The Cork Homeless

Christmas may be the most wonderful time of year for many in Ireland but that isn’t the case for homeless people. While the majority of Ireland’s homeless live on the streets of Dublin, the amount of people presenting as homeless in Cork has significantly risen.

The figures

 In 2018, the number of adults presenting as homeless in Cork rose from 358 to 491. That’s an increase of 133 homeless people in the region.

Figures released in February 2019 showed that there were exactly 9,987 people registered as homeless in Ireland. 514 of those individuals were in Cork City.

In October of this year, 447 adults were in emergency accommodation in cork. Up 3% since September and a 28% rise in a total of 12 months.

Cork County Council spent almost €3m on housing families in emergency accommodation in B&BS and another €1.7m to a number of charities providing emergency shelter such as Cork Simon.

People doing their bit for the homeless

Well-known Cork charity, Cork Penny Dinners based in Little Hanover Street in the city centre provide up to 2,000 dinners a week to Cork’s homeless. They also deliver food hampers to those in need. Another well-known charity Cork Simon Community provide an emergency shelter located on Anderson’s Quay.

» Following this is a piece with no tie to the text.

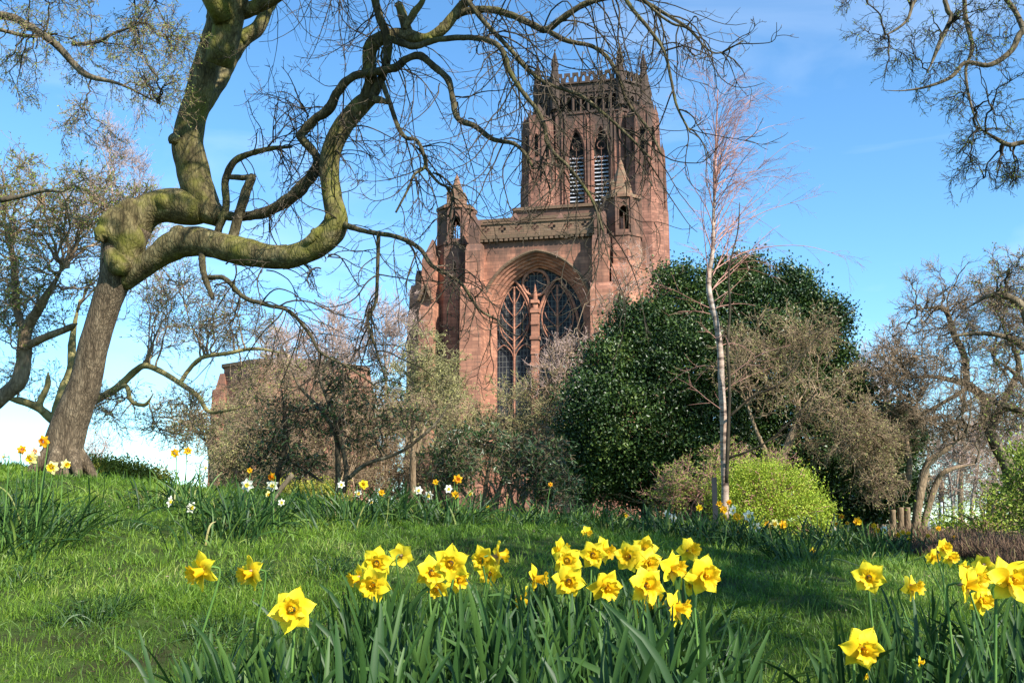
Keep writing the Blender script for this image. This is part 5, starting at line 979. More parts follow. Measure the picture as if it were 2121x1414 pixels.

Businesses have also lended a helping hand to the homeless this Christmas. Two Cork hairdressers (Joseph Byrne of Joseph’s hair salon in Glasheen and Ako from the Just for men manscaping lunge on grand parade) are both providing free haircuts for people in need.

Most recent news in Cork

Recently on December 5th (last Thursday) a housing protest took place at Daunt Square. Around 150 people marched to see an end to the housing crisis.


The people of Cork are doing what they can for Cork’s homeless all year round but without government intervention there’s not a lot more we can do. There needs to be a solution to the housing crisis. There needs to be a drop in scandalous rent prices. Working people can barely afford to pay so how are people who live in poverty, who are just about getting by supposed to afford a home? 

People deserve homes, a warm home to stay in on a cold frosty night. Instead they are outside fighting the cold, fighting to stay warm and to stay alive.

So the question is will we finally see an end to the homeless crisis in 2020? Or will the government stand back while the figures continue to rise?